WAT Longueuil
Longueuil, Canada
Invited Team
The project developed for Jacques-Cartier Boulevard operates a physical and symbolic reframing of the site. It aims to transform the boulevard by focusing mainly on its essential characteristics. With the perspective of a viable urban development, the project means to create a constantly renewed landscape for the people who use the boulevard at high speed as well as for those who rub shoulders with it daily.
The intervention suggests multiplying the uses of the boulevard, to make it an inhabited and appropriable place. While the peripheral lanes of the boulevard remain dedicated to the automobile, the establishment of a "green track" in the center, supporting alternative modes of transport, makes it possible to qualify this environment by modulating its linear treatment and by strengthening its connection to the scale of the surrounding tissue. At the heart of this "green track", a bike-sharing system offers availability to all citizens old bikes reconditioned and repainted in red. This mobile element, omnipresent in space, will become the icon of the new boulevard.

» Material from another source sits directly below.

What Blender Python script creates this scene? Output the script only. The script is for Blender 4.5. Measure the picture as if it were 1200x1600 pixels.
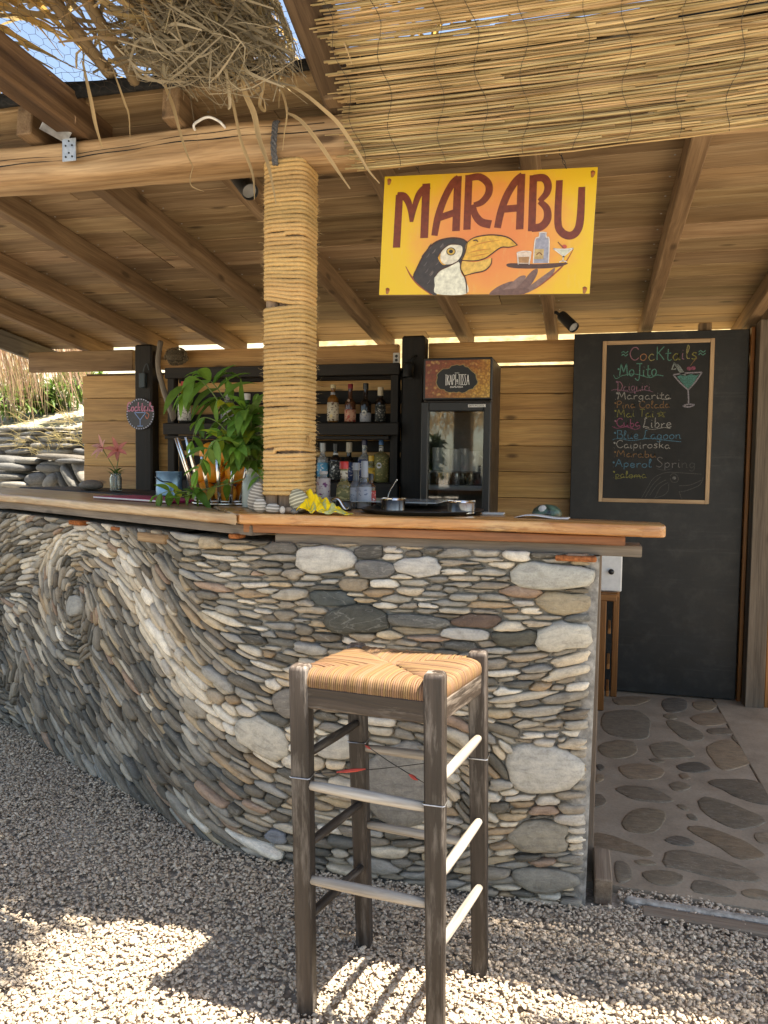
import bpy, math, random
import numpy as np
from mathutils import Vector

for o in list(bpy.data.objects):
    bpy.data.objects.remove(o)
SC = bpy.context.scene
COL = SC.collection
RND = random.Random(7)
NPR = np.random.RandomState(11)

# ------------------------------------------------------------------ camera
# X runs along the bar's back wall, Y goes into the bar, Z up; metres
CAM_H, PITCH, ROLL, YAW, FPX = 1.3, math.atan(70 / 1200), .013, math.radians(14.5), 1200.0
_f = np.array([-math.sin(YAW), math.cos(YAW), 0.0])
_r0 = np.array([math.cos(YAW), math.sin(YAW), 0.0])
_z = np.array([0, 0, 1.0])
_fw = _f * math.cos(PITCH) - _z * math.sin(PITCH)
_u0 = _z * math.cos(PITCH) + _f * math.sin(PITCH)
_up = _u0 * math.cos(ROLL) - _r0 * math.sin(ROLL)
_rt = _r0 * math.cos(ROLL) + _u0 * math.sin(ROLL)
_O = np.array([0, 0, CAM_H])
cam_d = bpy.data.cameras.new('camera')
cam = bpy.data.objects.new('camera', cam_d)
COL.objects.link(cam)
from mathutils import Matrix
cam.matrix_world = Matrix(((_rt[0], _up[0], -_fw[0], 0), (_rt[1], _up[1], -_fw[1], 0), (_rt[2], _up[2], -_fw[2], CAM_H), (0, 0, 0, 1)))
cam_d.sensor_fit = 'VERTICAL'
cam_d.sensor_height = 32
cam_d.lens = 24
cam_d.clip_start = .05
cam_d.clip_end = 600
SC.camera = cam

# ------------------------------------------------------------------ sky, sun, exposure
SUN_EL, SUN_AZ = math.radians(66), math.radians(88)      # azimuth from +Y towards +X
W = bpy.data.worlds.new('World')
SC.world = W
W.use_nodes = True
wn = W.node_tree
wn.nodes.clear()
sky = wn.nodes.new('ShaderNodeTexSky')
sky.sky_type = 'NISHITA'
sky.sun_disc = False
sky.sun_elevation = SUN_EL
sky.sun_rotation = SUN_AZ
sky.ozone_density = 2.5
bg = wn.nodes.new('ShaderNodeBackground')
bg.inputs['Strength'].default_value = .085
wo = wn.nodes.new('ShaderNodeOutputWorld')
wn.links.new(sky.outputs[0], bg.inputs[0])
wn.links.new(bg.outputs[0], wo.inputs[0])
sl = bpy.data.lights.new('sun', 'SUN')
sl.energy = 4.2
sl.angle = math.radians(.53)
sl.color = (1, .99, .97)
so = bpy.data.objects.new('sun', sl)
COL.objects.link(so)
sd = Vector((math.sin(SUN_AZ) * math.cos(SUN_EL), math.cos(SUN_AZ) * math.cos(SUN_EL), math.sin(SUN_EL)))
so.rotation_euler = sd.to_track_quat('Z', 'Y').to_euler()
so.location = (3, 0, 8)
SC.view_settings.view_transform = 'Standard'
SC.view_settings.look = 'None'
SC.view_settings.exposure = 2.1
SC.view_settings.gamma = 1
SC.view_settings.use_curve_mapping = False
SC.view_settings.use_white_balance = True      # the phone balanced for the warm shade
SC.view_settings.white_balance_temperature = 7900
SC.render.engine = 'CYCLES'
SC.cycles.use_denoising = True
SC.cycles.max_bounces = 10
SC.cycles.diffuse_bounces = 6
SC.cycles.transparent_max_bounces = 12
SC.cycles.sample_clamp_indirect = 6
SC.cycles.caustics_reflective = False
SC.cycles.caustics_refractive = False


# ------------------------------------------------------------------ measuring helpers
def ray(px, py):
    return _fw + _rt * ((px - 600) / FPX) - _up * ((py - 800) / FPX)


def atY(px, py, Y):
    d = ray(px, py)
    return _O + d * (Y / d[1])


def atZ(px, py, z=0.0):
    d = ray(px, py)
    return _O + d * ((z - CAM_H) / d[2])


def atX(px, py, X):
    d = ray(px, py)
    return _O + d * (X / d[0])


def proj(p):
    v = np.asarray(p, float) - _O
    D = v @ _fw
    return 600 + FPX * (v @ _rt) / D, 800 - FPX * (v @ _up) / D


def V(*a):
    return np.array(a if len(a) > 1 else a[0], float)


def unit(v):
    v = np.asarray(v, float)
    return v / (np.linalg.norm(v) + 1e-12)


def catmull(pts, n=6, closed=False):
    P = [np.asarray(p, float) for p in pts]
    if len(P) < 3 and not closed:
        return [P[0] + (P[-1] - P[0]) * i / n for i in range(n + 1)]
    out = []
    N = len(P)
    for i in range(N if closed else N - 1):
        if closed:
            a, b, c, d = P[i - 1], P[i], P[(i + 1) % N], P[(i + 2) % N]
        else:
            a, b, c, d = P[max(i - 1, 0)], P[i], P[i + 1], P[min(i + 2, N - 1)]
        for k in range(n):
            t = k / n
            out.append(.5 * ((2 * b) + (c - a) * t + (2 * a - 5 * b + 4 * c - d) * t * t + (3 * b - a - 3 * c + d) * t ** 3))
    if not closed:
        out.append(P[-1])
    return out


# ------------------------------------------------------------------ mesh builder
WLOC = {}


class MB:
    def __init__(s):
        s.v, s.f, s.g, s.c = [], [], [], []

    def add(s, vs, fs, gc=None, col=(1, 1, 1)):
        b = len(s.v)
        vs = [tuple(map(float, p)) for p in vs]
        s.v += vs
        s.f += [tuple(i + b for i in f) for f in fs]
        if gc is None:
            gc = vs
        s.g += [tuple(map(float, p)) for p in gc]
        if isinstance(col, list):
            s.c += col
        else:
            s.c += [col] * len(vs)
        return s

    def obox(s, c, half, R=None, bev=.003, col=(1, 1, 1), off=True):
        """box with chamfered edges; grain runs along its longest side"""
        h = np.asarray(half, float)
        b = min(bev, h.min() * .45)
        R = np.eye(3) if R is None else np.asarray(R, float)      # columns are the axes
        L, idx = [], {}
        for sx in (-1, 1):
            for sy in (-1, 1):
                for sz in (-1, 1):
                    for a in range(3):
                        q = [sx * (h[0] - b), sy * (h[1] - b), sz * (h[2] - b)]
                        q[a] = (sx, sy, sz)[a] * h[a]
                        idx[(sx, sy, sz, a)] = len(L)
                        L.append(q)
        L = np.array(L)
        F = []
        for a in range(3):
            o1, o2 = [(1, 2), (2, 0), (0, 1)][a]
            for sg in (-1, 1):
                q = []
                for (u, w) in ((-1, -1), (1, -1), (1, 1), (-1, 1)):
                    k = [0, 0, 0]
                    k[a], k[o1], k[o2] = sg, u, w
                    q.append(idx[(*k, a)])
                F.append(tuple(q if sg > 0 else q[::-1]))
        for a in range(3):
            o1, o2 = [(1, 2), (2, 0), (0, 1)][a]
            for u in (-1, 1):
                for w in (-1, 1):
                    k0, k1 = [0, 0, 0], [0, 0, 0]
                    k0[a], k0[o1], k0[o2] = -1, u, w
                    k1[a], k1[o1], k1[o2] = 1, u, w
                    q = (idx[(*k0, o1)], idx[(*k1, o1)], idx[(*k1, o2)], idx[(*k0, o2)])
                    F.append(q if u * w < 0 else q[::-1])
        for sx in (-1, 1):
            for sy in (-1, 1):
                for sz in (-1, 1):
                    t = tuple(idx[(sx, sy, sz, a)] for a in range(3))
                    F.append(t if sx * sy * sz > 0 else t[::-1])
        order = list(np.argsort(-h))
        g = L[:, order] + (V(RND.uniform(0, 50), RND.uniform(0, 50), RND.uniform(0, 50)) if off else 0)
        s.add((R @ L.T).T + np.asarray(c, float), F, g, col)
        return s

    def box(s, lo, hi, bev=.003, col=(1, 1, 1)):
        lo, hi = np.asarray(lo, float), np.asarray(hi, float)
        lo, hi = np.minimum(lo, hi), np.maximum(lo, hi)
        return s.obox((lo + hi) / 2, (hi - lo) / 2, None, bev, col)

    def bar(s, p0, p1, w, h, up=(0, 0, 1), bev=.003, col=(1, 1, 1)):
        """square bar from p0 to p1; w across, h along up"""
        p0, p1 = np.asarray(p0, float), np.asarray(p1, float)
        d = unit(p1 - p0)
        x = unit(np.cross(d, up))
        z = np.cross(x, d)
        R = np.stack([d, x, z], 1)
        if np.linalg.det(R) < 0:
            R[:, 1] *= -1
        return s.obox((p0 + p1) / 2, (np.linalg.norm(p1 - p0) / 2, w / 2, h / 2), R, bev, col)

    def tube(s, path, rad, n=8, col=(1, 1, 1), closed=False, cap=True, flat=1.0, up=None):
        P = np.array([np.asarray(p, float) for p in path])
        m = len(P)
        r = [rad] * m if np.isscalar(rad) else list(rad)
        T = np.zeros_like(P)
        T[1:-1] = P[2:] - P[:-2]
        T[0], T[-1] = P[1] - P[0], P[-1] - P[-2]
        if closed:
            T[0] = T[-1] = P[1] - P[-2]
        T /= np.linalg.norm(T, axis=1)[:, None] + 1e-12
        a = V(0, 0, 1) if up is None else V(up)
        if abs(T[0] @ a) > .95:
            a = V(1, 0, 0)
        nrm = unit(a - T[0] * (a @ T[0]))
        vs, gs, L = [], [], RND.uniform(0, 30)
        oy = RND.uniform(0, 30)
        for i in range(m):
            nrm = unit(nrm - T[i] * (nrm @ T[i]))
            bi = np.cross(T[i], nrm)
            if i:
                L += np.linalg.norm(P[i] - P[i - 1])
            for k in range(n):
                A = 2 * math.pi * k / n
                vs.append(P[i] + r[i] * (bi * math.cos(A) + nrm * math.sin(A) * flat))
                gs.append((L, oy + r[i] * math.cos(A), r[i] * math.sin(A)))
        F = []
        for i in range(m - 1):
            for k in range(n):
                k2 = (k + 1) % n
                F.append((i * n + k, i * n + k2, (i + 1) * n + k2, (i + 1) * n + k))
        if cap:
            F.append(tuple(range(n))[::-1])
            F.append(tuple((m - 1) * n + k for k in range(n)))
        return s.add(vs, F, gs, col)

    def lathe(s, prof, o, n=20, ax=(0, 0, 1), col=(1, 1, 1), arc=None):
        """profile of (radius, height) turned round ax at o; arc=(a0,a1) for a partial turn"""
        o = V(o)
        z = unit(ax)
        x = unit(np.cross(z, (0, 1, .01) if abs(z[1]) < .9 else (1, 0, 0)))
        y = np.cross(z, x)
        full = arc is None
        a0, a1 = (0, 2 * math.pi) if full else arc
        m = n if full else n + 1
        vs = []
        for (r, h) in prof:
            for k in range(m):
                A = a0 + (a1 - a0) * k / n
                vs.append(o + z * h + max(r, 1e-5) * (x * math.cos(A) + y * math.sin(A)))
        F = []
        for i in range(len(prof) - 1):
            for k in range(n):
                k2 = (k + 1) % m
                F.append((i * m + k, i * m + k2, (i + 1) * m + k2, (i + 1) * m + k))
        if full:
            if prof[0][0] > 1e-4:
                F.append(tuple(range(m))[::-1])
            if prof[-1][0] > 1e-4:
                F.append(tuple((len(prof) - 1) * m + k for k in range(m)))
        return s.add(vs, F, None, col)

    def prism(s, out, o, ax, ay, an, t0, t1, col=(1, 1, 1)):
        """flat outline (2D) on the plane o+ax*u+ay*v, from offset t0 to t1 along an"""
        o, ax, ay, an = V(o), V(ax), V(ay), V(an)
        n = len(out)
        vs = [o + ax * u + ay * w + an * t1 for u, w in out] + [o + ax * u + ay * w + an * t0 for u, w in out]
        g = [(u, w, t1) for u, w in out] + [(u, w, t0) for u, w in out]
        area = sum(out[i][0] * out[(i + 1) % n][1] - out[(i + 1) % n][0] * out[i][1] for i in range(n))
        hand = np.cross(ax, ay) @ an
        fr, bk = tuple(range(n)), tuple(range(2 * n - 1, n - 1, -1))
        F = [fr, bk] + [(i, n + i, n + (i + 1) % n, (i + 1) % n) for i in range(n)]
        if area * hand < 0:
            F = [f[::-1] for f in F]
        return s.add(vs, F, g, col)

    def pillow(s, out, o, ax, ay, an, h, back=.02, col=(1, 1, 1), rings=((1, -.25), (.97, .3), (.82, .75), (.5, .97)), gc=None, cen=None):
        """rounded stone over a 2D outline; h is how proud it stands"""
        o, ax, ay, an = V(o), V(ax), V(ay), V(an)
        P = np.array(out, float)
        c = P.mean(0) if cen is None else np.array(cen, float)
        n = len(P)
        vs, gs = [], []
        off = V(RND.uniform(0, 40), RND.uniform(0, 40), RND.uniform(0, 40))
        for (k, hh) in ((.96, None),) + tuple(rings):
            q = c + (P - c) * k
            z = -back if hh is None else hh * h
            for u, w in q:
                vs.append(o + ax * u + ay * w + an * z)
                gs.append(off + V(u - c[0], w - c[1], z))
        vs.append(o + ax * c[0] + ay * c[1] + an * h)
        gs.append(off + V(0, 0, h))
        m = len(rings) + 1
        F = []
        for i in range(m - 1):
            for k in range(n):
                k2 = (k + 1) % n
                F.append((i * n + k, i * n + k2, (i + 1) * n + k2, (i + 1) * n + k))
        for k in range(n):
            F.append(((m - 1) * n + k, (m - 1) * n + (k + 1) % n, m * n))
        area = sum(P[i][0] * P[(i + 1) % n][1] - P[(i + 1) % n][0] * P[i][1] for i in range(n))
        if area * (np.cross(ax, ay) @ an) < 0:
            F = [f[::-1] for f in F]
        return s.add(vs, F, gs, col)

    def ribbon(s, path, wid, nrm, th=0.0, col=(1, 1, 1)):
        """flat strip along path, lying square to nrm"""
        P = np.array([np.asarray(p, float) for p in path])
        m = len(P)
        w = [wid] * m if np.isscalar(wid) else list(wid)
        nr = [unit(nrm)] * m if np.ndim(nrm) == 1 else [unit(q) for q in nrm]
        vs, gs, L = [], [], RND.uniform(0, 20)
        oy = RND.uniform(0, 20)
        for i in range(m):
            t = unit(P[min(i + 1, m - 1)] - P[max(i - 1, 0)])
            b = unit(np.cross(nr[i], t))
            if i:
                L += np.linalg.norm(P[i] - P[i - 1])
            for sg in (-1, 1):
                vs.append(P[i] + b * sg * w[i] / 2 + nr[i] * th)
                gs.append((L, oy + sg * w[i] / 2, 0))
        F = [(2 * i, 2 * i + 2, 2 * i + 3, 2 * i + 1) for i in range(m - 1)]
        F = [f[::-1] for f in F]
        return s.add(vs, F, gs, col)

    def build(s, name, mat, parent=None, smooth=False, angle=None, kind=None, share=None):
        base = V(0, 0, 0)
        if parent is not None:
            base = WLOC[parent.name]
        me = bpy.data.meshes.new(name)
        vs = np.array(s.v, float) - base
        me.from_pydata(vs.tolist(), [], s.f)
        a = me.attributes.new('gc', 'FLOAT_VECTOR', 'POINT')
        a.data.foreach_set('vector', np.array(s.g, np.float32).ravel())
        c = np.ones((len(s.v), 4), np.float32)
        c[:, :3] = np.array(s.c, np.float32)
        a = me.attributes.new('col', 'FLOAT_COLOR', 'POINT')
        a.data.foreach_set('color', c.ravel())
        me.materials.append(mat)
        if smooth or angle:
            me.polygons.foreach_set('use_smooth', [True] * len(me.polygons))
            if angle:
                me.set_sharp_from_angle(angle=math.radians(angle))
        o = bpy.data.objects.new(name, me)
        COL.objects.link(o)
        if parent is not None:
            o.parent = parent
        WLOC[o.name] = base
        if kind:
            o['kind'] = kind
        return o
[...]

The occupation of the boulevard’s core leads to a renewed perception of the landscape. In its new configuration, the boulevard allows, fast, slow, short, and long journeys. Whether you are on the "green track" or its margins, the landscape constantly change and its intensity is modulated to the nature of its banks.
With L+P (Laboratoire + paysages)
Our first approach of the site was marked by a significant spatial experience: walking on the median of a section of the boulevard. The width of the median constitutes an exceptional spatial character. It offers space, so as to completely reverse the perception that one has of it, as much as a pedestrian or a cyclist, as from the passenger compartment of an automobile.
A new tram line located on the edges of the median ensures the north-south transit and the reunification of the districts separated by the rail network. In the middle of the median, a "green track" welcomes pedestrians, cyclists, and skaters during the summer. In winter the track is covered in snow and skiers, skaters, and maybe even dog sleds can enjoy it.
Tram stations are all moorings that connect the waterfront areas to the boulevard. Indeed, their positioning on nodes of the road network makes it possible to create continuities between the green track and the heart of the adjacent districts.
A bike-sharing system is set up at the center of the green trail. Red bikes, symbols of the re-appropriation of the boulevard, are made available to citizens. Anyone can enter the green trail area, borrow a bike, and then leave it where they want.